[BEGIN TASK MATERIAL]

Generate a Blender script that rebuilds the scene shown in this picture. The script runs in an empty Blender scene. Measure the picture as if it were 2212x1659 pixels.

[END TASK MATERIAL]
[BEGIN TASK MATERIAL]

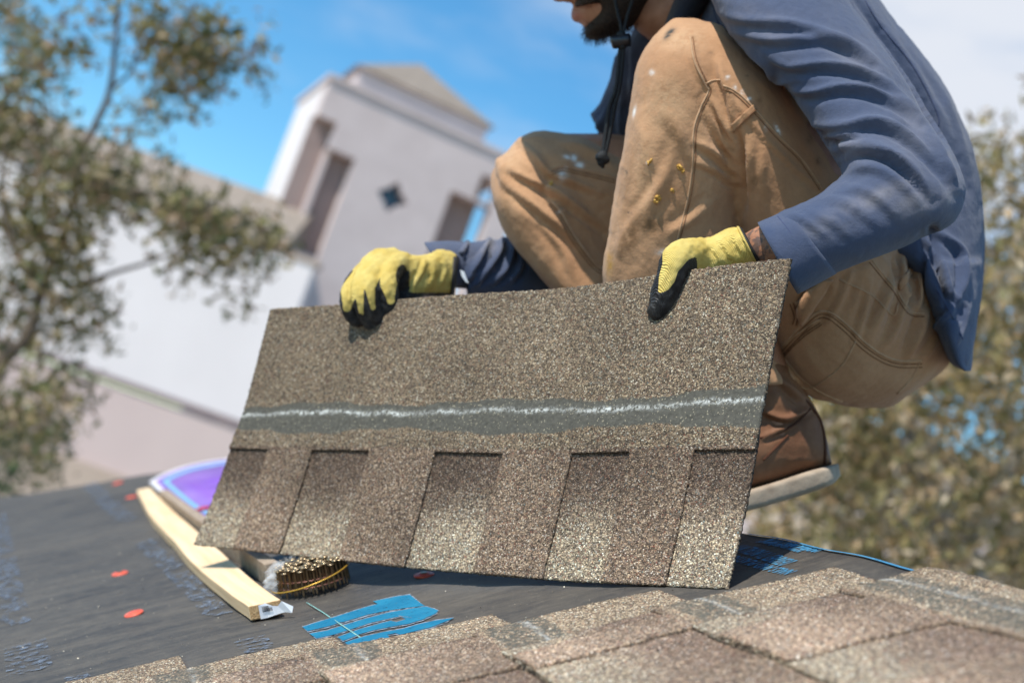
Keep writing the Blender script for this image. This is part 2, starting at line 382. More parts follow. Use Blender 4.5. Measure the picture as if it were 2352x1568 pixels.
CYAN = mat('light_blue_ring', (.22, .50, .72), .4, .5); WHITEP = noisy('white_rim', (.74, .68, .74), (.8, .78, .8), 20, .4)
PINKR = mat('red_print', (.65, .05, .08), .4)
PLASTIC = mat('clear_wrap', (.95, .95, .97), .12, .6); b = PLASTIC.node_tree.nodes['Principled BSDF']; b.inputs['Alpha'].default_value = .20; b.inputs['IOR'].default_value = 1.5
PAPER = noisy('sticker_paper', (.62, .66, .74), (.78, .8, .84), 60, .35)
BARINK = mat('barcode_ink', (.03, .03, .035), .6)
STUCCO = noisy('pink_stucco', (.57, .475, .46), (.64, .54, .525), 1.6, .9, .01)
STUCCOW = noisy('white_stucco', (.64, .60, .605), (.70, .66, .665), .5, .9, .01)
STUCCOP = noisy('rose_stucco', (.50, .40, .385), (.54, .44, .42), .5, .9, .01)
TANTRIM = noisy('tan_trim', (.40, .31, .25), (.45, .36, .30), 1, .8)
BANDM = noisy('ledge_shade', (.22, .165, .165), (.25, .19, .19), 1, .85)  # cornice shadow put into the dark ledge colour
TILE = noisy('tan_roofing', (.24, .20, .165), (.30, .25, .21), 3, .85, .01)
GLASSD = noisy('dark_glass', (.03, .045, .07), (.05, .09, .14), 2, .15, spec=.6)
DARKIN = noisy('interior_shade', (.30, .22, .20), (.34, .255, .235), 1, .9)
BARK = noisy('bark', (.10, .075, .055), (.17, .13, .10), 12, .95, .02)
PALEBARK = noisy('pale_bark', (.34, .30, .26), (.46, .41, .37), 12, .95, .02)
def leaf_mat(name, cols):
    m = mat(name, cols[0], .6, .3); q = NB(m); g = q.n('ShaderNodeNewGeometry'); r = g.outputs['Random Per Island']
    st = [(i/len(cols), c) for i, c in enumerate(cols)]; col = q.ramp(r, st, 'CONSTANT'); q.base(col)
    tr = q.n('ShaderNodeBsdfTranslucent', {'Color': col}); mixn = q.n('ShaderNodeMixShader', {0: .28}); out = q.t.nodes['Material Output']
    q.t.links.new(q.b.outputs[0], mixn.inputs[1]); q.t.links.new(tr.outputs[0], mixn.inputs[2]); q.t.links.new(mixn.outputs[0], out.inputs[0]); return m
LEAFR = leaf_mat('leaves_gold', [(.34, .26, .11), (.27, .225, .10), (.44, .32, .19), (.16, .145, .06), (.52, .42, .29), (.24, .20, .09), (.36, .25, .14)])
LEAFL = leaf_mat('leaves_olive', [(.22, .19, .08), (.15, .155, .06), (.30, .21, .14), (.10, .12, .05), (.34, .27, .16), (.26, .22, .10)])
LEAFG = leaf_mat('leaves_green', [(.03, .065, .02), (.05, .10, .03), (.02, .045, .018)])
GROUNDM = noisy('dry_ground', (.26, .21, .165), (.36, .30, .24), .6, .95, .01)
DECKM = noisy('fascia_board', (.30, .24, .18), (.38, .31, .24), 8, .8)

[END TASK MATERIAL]

Extract the span of lines that starts with the line containing "Keep writing the" and ends with the line containing "2, .15, spec=.6)". Keep it exact and add nothing.

Keep writing the Blender script for this image. This is part 2, starting at line 382. More parts follow. Use Blender 4.5. Measure the picture as if it were 2352x1568 pixels.
CYAN = mat('light_blue_ring', (.22, .50, .72), .4, .5); WHITEP = noisy('white_rim', (.74, .68, .74), (.8, .78, .8), 20, .4)
PINKR = mat('red_print', (.65, .05, .08), .4)
PLASTIC = mat('clear_wrap', (.95, .95, .97), .12, .6); b = PLASTIC.node_tree.nodes['Principled BSDF']; b.inputs['Alpha'].default_value = .20; b.inputs['IOR'].default_value = 1.5
PAPER = noisy('sticker_paper', (.62, .66, .74), (.78, .8, .84), 60, .35)
BARINK = mat('barcode_ink', (.03, .03, .035), .6)
STUCCO = noisy('pink_stucco', (.57, .475, .46), (.64, .54, .525), 1.6, .9, .01)
STUCCOW = noisy('white_stucco', (.64, .60, .605), (.70, .66, .665), .5, .9, .01)
STUCCOP = noisy('rose_stucco', (.50, .40, .385), (.54, .44, .42), .5, .9, .01)
TANTRIM = noisy('tan_trim', (.40, .31, .25), (.45, .36, .30), 1, .8)
BANDM = noisy('ledge_shade', (.22, .165, .165), (.25, .19, .19), 1, .85)  # cornice shadow put into the dark ledge colour
TILE = noisy('tan_roofing', (.24, .20, .165), (.30, .25, .21), 3, .85, .01)
GLASSD = noisy('dark_glass', (.03, .045, .07), (.05, .09, .14), 2, .15, spec=.6)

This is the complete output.